_WORK REQUIRED_
Exactly retype the opening line of the entries and every line after it, ending with the line that contains "SC.view_settings.exposure = 0.1". Skip all pictures.

_INPUT DATA_
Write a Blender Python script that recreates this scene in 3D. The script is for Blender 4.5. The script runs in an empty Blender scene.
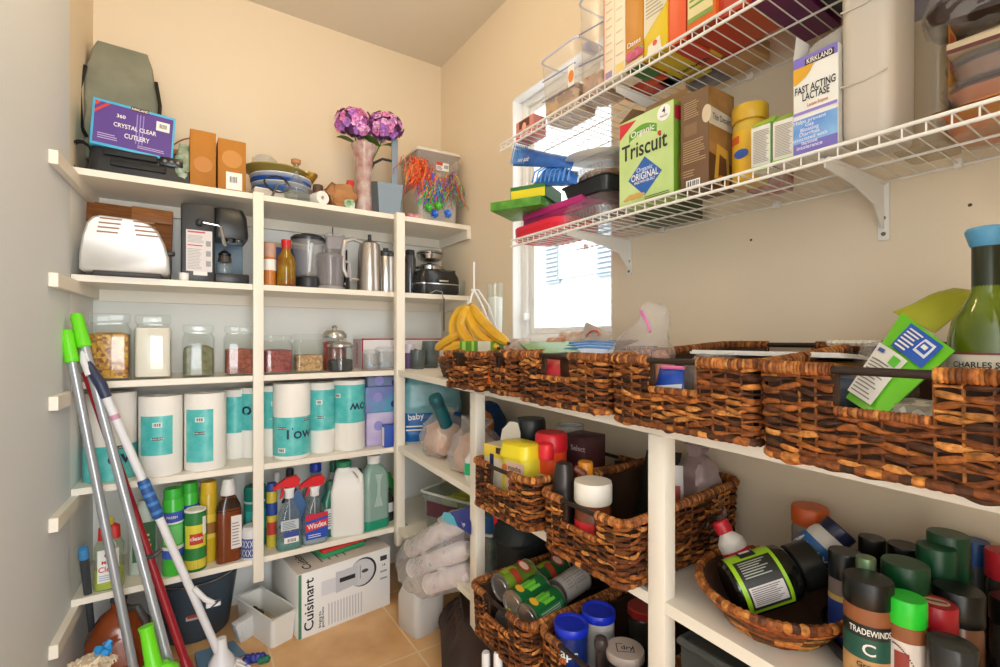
import bpy, bmesh, math, random
from math import sin, cos, pi, radians, atan2, hypot
from mathutils import Vector, Matrix, noise, Euler

random.seed(7)
SC = bpy.context.scene
COL = SC.collection

# ------------------------------------------------------------------ camera, world, light, exposure
CAM_Z = 1.07
YAW = 33.7
cam = bpy.data.cameras.new('camera')
cam.sensor_width = 36.0
cam.lens = 483 / 1000 * 36.0
cam.shift_y = 0.0045
cam.clip_start = 0.02
camo = bpy.data.objects.new('camera', cam)
camo.location = (0, 0, CAM_Z)
camo.rotation_euler = (radians(90), 0, radians(-YAW))
COL.objects.link(camo)
SC.camera = camo

SC.view_settings.view_transform = 'Standard'
SC.view_settings.look = 'None'
SC.view_settings.gamma = 1.0
SC.view_settings.use_curve_mapping = False
SC.view_settings.exposure = 0.1

world = bpy.data.worlds.new('daylight')
SC.world = world
world.use_nodes = True
bg = world.node_tree.nodes['Background']
bg.inputs[0].default_value = (0.93, 0.97, 1.0, 1)
bg.inputs[1].default_value = 3.0

def lamp(name, kind, loc, energy, color, rot=(0, 0, 0), size=0.2, size_y=None):
    d = bpy.data.lights.new(name, kind)
    d.energy = energy
    d.color = color
    if kind == 'AREA':
        d.size = size
        if size_y:
            d.shape = 'RECTANGLE'
            d.size_y = size_y
    elif kind == 'POINT':
        d.shadow_soft_size = size
    elif kind == 'SUN':
        d.angle = size
    o = bpy.data.objects.new(name, d)
    o.location = loc
    o.rotation_euler = [radians(a) for a in rot]
    COL.objects.link(o)
    return o

# warm ceiling lamp of the pantry, daylight of the doorway behind the photographer, sun on the house outside
lamp('ceiling_lamp_light', 'POINT', (0.30, 1.20, 2.18), 7, (1.0, 0.76, 0.46), size=0.10)
lamp('doorway_light', 'AREA', (0.25, -1.15, 1.25), 60, (0.93, 0.97, 1.0), rot=(90, 0, 0), size=1.1, size_y=2.0)
lamp('sun', 'SUN', (-3, 1.5, 5), 6.0, (1.0, 0.97, 0.92), rot=(0, -48, 0), size=0.02)

# ------------------------------------------------------------------ sight lines (pixel of the 1000 x 667 photograph -> place in the room)
def ray(u, v=338):
    X = (u - 500) / 483.0
    a = radians(YAW)
    return Vector((X * cos(a) + sin(a), -X * sin(a) + cos(a), (338 - v) / 483.0))
def py(u, v, y):
    r = ray(u, v); p = r * (y / r.y); p.z += CAM_Z; return p
def px(u, v, x):
    r = ray(u, v); p = r * (x / r.x); p.z += CAM_Z; return p
def pz(u, v, z):
    r = ray(u, v); p = r * ((z - CAM_Z) / r.z); p.z += CAM_Z; return p
def bk(u0, u1, vt, y, zb):            # on the back shelves: centre x, width, height
    a, b = py(u0, vt, y), py(u1, vt, y)
    return (a.x + b.x) / 2, b.x - a.x, (a.z + b.z) / 2 - zb
def rt(u0, u1, vt, x, zb):            # on the side wall: centre y, width, height
    a, b = px(u0, vt, x), px(u1, vt, x)
    return (a.y + b.y) / 2, a.y - b.y, px((u0 + u1) / 2, vt, x).z - zb

# ------------------------------------------------------------------ materials
def lin(c):
    c = c / 255.0
    return c / 12.92 if c <= 0.04045 else ((c + 0.055) / 1.055) ** 2.4
def rgb(r, g, b):
    return (lin(r), lin(g), lin(b), 1)
MATS = {}
def mat(name, col, rough=0.5, metal=0.0, alpha=1.0, spec=0.5, c2=None, scale=30, bump=0.0, kind='noise', trans=0.0, stretch=None):
    if name in MATS:
        return MATS[name]
    m = bpy.data.materials.new(name)
    m.use_nodes = True
    nt = m.node_tree
    p = nt.nodes['Principled BSDF']
    p.inputs['Base Color'].default_value = rgb(*col)
    p.inputs['Roughness'].default_value = rough
    p.inputs['Metallic'].default_value = metal
    p.inputs['Alpha'].default_value = alpha
    p.inputs['Specular IOR Level'].default_value = spec
    if trans:
        p.inputs['Transmission Weight'].default_value = trans
    if c2 or bump:
        tc = nt.nodes.new('ShaderNodeTexCoord')
        src = tc.outputs['Object']
        if stretch:
            mp = nt.nodes.new('ShaderNodeMapping')
            mp.inputs['Scale'].default_value = stretch
            nt.links.new(src, mp.inputs[0]); src = mp.outputs[0]
        if kind == 'voronoi':
            n = nt.nodes.new('ShaderNodeTexVoronoi'); n.inputs['Scale'].default_value = scale
            fac = n.outputs['Color']; h = n.outputs['Distance']
        else:
            n = nt.nodes.new('ShaderNodeTexNoise'); n.inputs['Scale'].default_value = scale
            n.inputs['Detail'].default_value = 5
            fac = n.outputs['Fac']; h = n.outputs['Fac']
        nt.links.new(src, n.inputs['Vector'])
        if c2:
            r = nt.nodes.new('ShaderNodeValToRGB')
            r.color_ramp.elements[0].position = 0.32; r.color_ramp.elements[1].position = 0.68
            r.color_ramp.elements[0].color = rgb(*col); r.color_ramp.elements[1].color = rgb(*c2)
            nt.links.new(fac, r.inputs[0]); nt.links.new(r.outputs[0], p.inputs['Base Color'])
        if bump:
            b = nt.nodes.new('ShaderNodeBump'); b.inputs['Strength'].default_value = bump
            b.inputs['Distance'].default_value = 0.004
            nt.links.new(h, b.inputs['Height']); nt.links.new(b.outputs[0], p.inputs['Normal'])
    MATS[name] = m
    return m
def attr_mat(name, rough=0.6, spec=0.3):
    m = bpy.data.materials.new(name); m.use_nodes = True
    nt = m.node_tree; p = nt.nodes['Principled BSDF']
    a = nt.nodes.new('ShaderNodeAttribute'); a.attribute_name = 'Col'
    tc = nt.nodes.new('ShaderNodeTexCoord'); n = nt.nodes.new('ShaderNodeTexNoise'); n.inputs['Scale'].default_value = 120; n.inputs['Detail'].default_value = 4
    nt.links.new(tc.outputs['Object'], n.inputs['Vector'])
    mr = nt.nodes.new('ShaderNodeMapRange'); mr.inputs[1].default_value = .3; mr.inputs[2].default_value = .7; mr.inputs[3].default_value = .45; mr.inputs[4].default_value = 1.5
    nt.links.new(n.outputs['Fac'], mr.inputs[0])
    mx = nt.nodes.new('ShaderNodeMix'); mx.data_type = 'RGBA'; mx.blend_type = 'MULTIPLY'; mx.inputs[0].default_value = 1
    nt.links.new(a.outputs['Color'], mx.inputs[6]); nt.links.new(mr.outputs[0], mx.inputs[7])
    nt.links.new(mx.outputs[2], p.inputs['Base Color'])
    p.inputs['Roughness'].default_value = rough; p.inputs['Specular IOR Level'].default_value = spec
    MATS[name] = m
    return m
_pc = {}
def K(r, g, b, rough=0.45, metal=0.0, alpha=1.0):      # plain colour, made once
    k = (r, g, b, rough, metal, alpha)
    if k not in _pc:
        _pc[k] = mat('paint_%d_%d_%d_%d_%d_%d' % (r, g, b, rough * 100, metal * 100, alpha * 100), (r, g, b), rough, metal, alpha)
    return _pc[k]
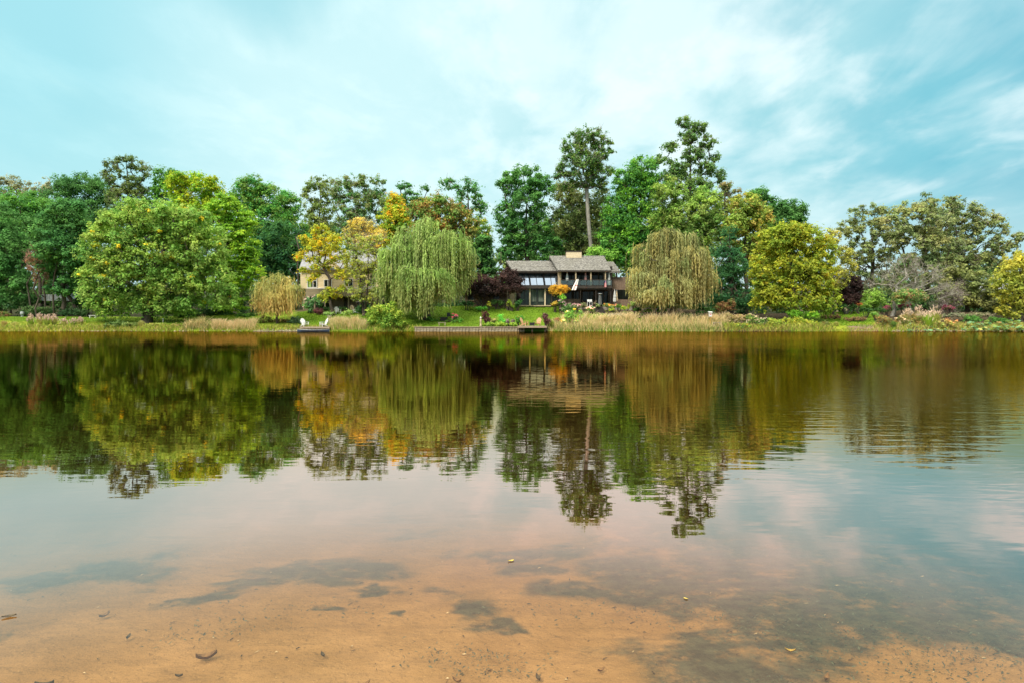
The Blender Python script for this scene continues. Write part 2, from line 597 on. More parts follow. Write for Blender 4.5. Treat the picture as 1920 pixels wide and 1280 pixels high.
def ground_mat():
    m, b, o = new_mat('ground')
    p = b.n('ShaderNodeBsdfPrincipled')
    g = b.n('ShaderNodeNewGeometry')
    a = b.n('ShaderNodeAttribute', attribute_name='Col')
    P = g.outputs['Position']
    sp = b.n('ShaderNodeSeparateXYZ')
    b.put(sp.inputs[0], P)
    f = b.noise(P, 0.7, 8, 0.65)
    f2 = b.noise(P, 6.0, 4, 0.65)
    land = b.mix(b.ss(f, 0.38, 0.62, 0.35, 1.0), b.mix(0.5, a.outputs['Color'], (0.03, 0.04, 0.01)), a.outputs['Color'])
    land = b.mix(b.ss(f2, 0.45, 0.7, 0, 0.35), land, b.mix(1.0, land, (0.5, 0.5, 0.5), 'MULTIPLY'))
    # lake bed: orange sand, gravel specks, dark grey-green weed mats
    Pf = b.mapping(P, scale=(1, 1, 0))
    s1 = b.noise(Pf, 2.2, 5, 0.6)
    s2 = b.noise(Pf, 28.0, 3, 0.7)
    s3 = b.noise(b.mapping(P, scale=(1, 1, 0), loc=(4, 2, 0)), 75.0, 2, 0.6)
    sand = b.mix(b.ss(s1, 0.3, 0.7), (0.29, 0.172, 0.073), (0.395, 0.24, 0.112))
    sand = b.mix(b.ss(s2, 0.56, 0.70, 0, 0.6), sand, (0.19, 0.11, 0.055))
    s4 = b.noise(b.mapping(P, scale=(1.0, 3.2, 0), rot=(0, 0, 0.25)), 3.0, 5, 0.6, 0.6)
    sand = b.mix(b.ss(s4, 0.48, 0.64, 0, 0.5), sand, (0.27, 0.165, 0.08))
    sand = b.mix(b.ss(s3, 0.66, 0.74, 0, 0.6), sand, (0.80, 0.55, 0.28))
    mask_n = b.noise(b.mapping(P, scale=(0.8, 1.0, 0), rot=(0, 0, math.radians(22)), loc=(2.3, 0.4, 0)), 0.8, 8, 0.62, 0.3)
    # more weed to the east of the camera and further out
    bias = b.math('ADD', b.ss(sp.outputs[0], -0.8, 2.6, -0.03, 0.17), b.ss(sp.outputs[1], 2.6, 5.5, -0.09, 0.055))
    lm = b.math('ADD', mask_n, bias)
    WP = [(-2.25, 4.64, 0.255, 0.15, 25), (-2.11, 4.83, 0.255, 0.135, 25), (-1.95, 5.1, 0.297, 0.195, 15), (-1.69, 5.42, 0.425, 0.3, 0), (-1.2, 5.48, 0.468, 0.33, 0), (-1.45, 5.15, 0.255, 0.18, 0), (-1.05, 5.0, 0.136, 0.15, 0), (-1.25, 4.56, 0.128, 0.075, 10), (-0.8, 4.46, 0.085, 0.075, -20), (-0.25, 4.56, 0.153, 0.33, 0), (-0.08, 4.29, 0.187, 0.15, -20), (0.0, 4.22, 0.128, 0.09, -20), (0.51, 5.0, 0.468, 0.27, 0), (1.0, 4.9, 0.51, 0.33, 0), (0.95, 5.54, 0.51, 0.45, 0), (1.75, 5.1, 0.468, 0.33, -10), (1.64, 5.66, 0.51, 0.375, 0), (2.3, 4.9, 0.51, 0.42, -15), (2.41, 4.48, 0.595, 0.42, -20), (2.71, 4.18, 0.51, 0.33, -15), (3.35, 4.81, 0.68, 0.45, 0), (1.49, 4.06, 0.221, 0.135, -15), (1.7, 4.04, 0.128, 0.12, 0), (1.77, 3.78, 0.17, 0.09, 0), (3.42, 5.54, 0.68, 0.45, 0), (2.96, 3.99, 0.34, 0.3, 0), (0.13, 5.54, 0.34, 0.225, 0), (-3.4, 5.37, 0.34, 0.15, 0), (-3.66, 5.2, 0.255, 0.15, 0)]
    dist = b.vmath('ADD', P, b.vmath('SCALE', b.vmath('SUBTRACT', b.n_col(Pf, 3.2), (0.5, 0.5, 0.5)), scale=0.55))
    acc = None
    for (wx, wy, rx, ry, rot) in WP:
        nd = b.n('ShaderNodeMapping', vector_type='TEXTURE')
        b.put(nd.inputs['Vector'], dist)
        nd.inputs['Location'].default_value = (wx, wy, 0)
        nd.inputs['Rotation'].default_value = (0, 0, math.radians(rot))
        nd.inputs['Scale'].default_value = (rx, ry, 1000)
        L_ = b.ss(b.vmath('LENGTH', nd.outputs[0]), 0.55, 1.15, 1.0, 0.0)
        acc = L_ if acc is None else b.math('MAXIMUM', acc, L_)
    weedmask = b.math('MULTIPLY', b.math('MAXIMUM', acc, b.ss(lm, 0.54, 0.64)), b.ss(b.noise(Pf, 4.0, 7, 0.7), 0.30, 0.50, 0.25, 1.0))
    wcol = b.mix(b.ss(b.noise(Pf, 9, 5, 0.7), 0.35, 0.65), (0.03, 0.04, 0.038), (0.075, 0.09, 0.07))
    bed = b.mix(b.math('MULTIPLY', weedmask, 0.88), sand, wcol)
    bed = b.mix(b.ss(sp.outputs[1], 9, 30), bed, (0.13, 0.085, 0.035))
    isbed = b.math('MULTIPLY', b.math('LESS_THAN', sp.outputs[1], 89.0), b.math('LESS_THAN', sp.outputs[2], 0.6))
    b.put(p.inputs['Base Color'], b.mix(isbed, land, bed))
    p.inputs['Roughness'].default_value = 0.95
    p.inputs['Specular IOR Level'].default_value = 0.1
    bp = b.n('ShaderNodeBump')
    bp.inputs['Distance'].default_value = 0.06
    b.put(bp.inputs['Height'], b.math('ADD', b.math('MULTIPLY', f2, 1.0), b.math('MULTIPLY', s2, 0.12)))
    b.put(p.inputs['Normal'], bp.outputs[0])
    b.nt.links.new(p.outputs[0], o.inputs[0])
    return m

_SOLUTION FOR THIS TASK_
Write a Blender Python script that recreates this scene in 3D. The script is for Blender 4.5. The script runs in an empty Blender scene.
import bpy, bmesh, math, random
from math import sin, cos, pi, radians, atan2, hypot
from mathutils import Vector, Matrix, noise, Euler

random.seed(7)
SC = bpy.context.scene
COL = SC.collection

# ------------------------------------------------------------------ camera, world, light, exposure
CAM_Z = 1.07
YAW = 33.7
cam = bpy.data.cameras.new('camera')
cam.sensor_width = 36.0
cam.lens = 483 / 1000 * 36.0
cam.shift_y = 0.0045
cam.clip_start = 0.02
camo = bpy.data.objects.new('camera', cam)
camo.location = (0, 0, CAM_Z)
camo.rotation_euler = (radians(90), 0, radians(-YAW))
COL.objects.link(camo)
SC.camera = camo

SC.view_settings.view_transform = 'Standard'
SC.view_settings.look = 'None'
SC.view_settings.gamma = 1.0
SC.view_settings.use_curve_mapping = False
SC.view_settings.exposure = 0.1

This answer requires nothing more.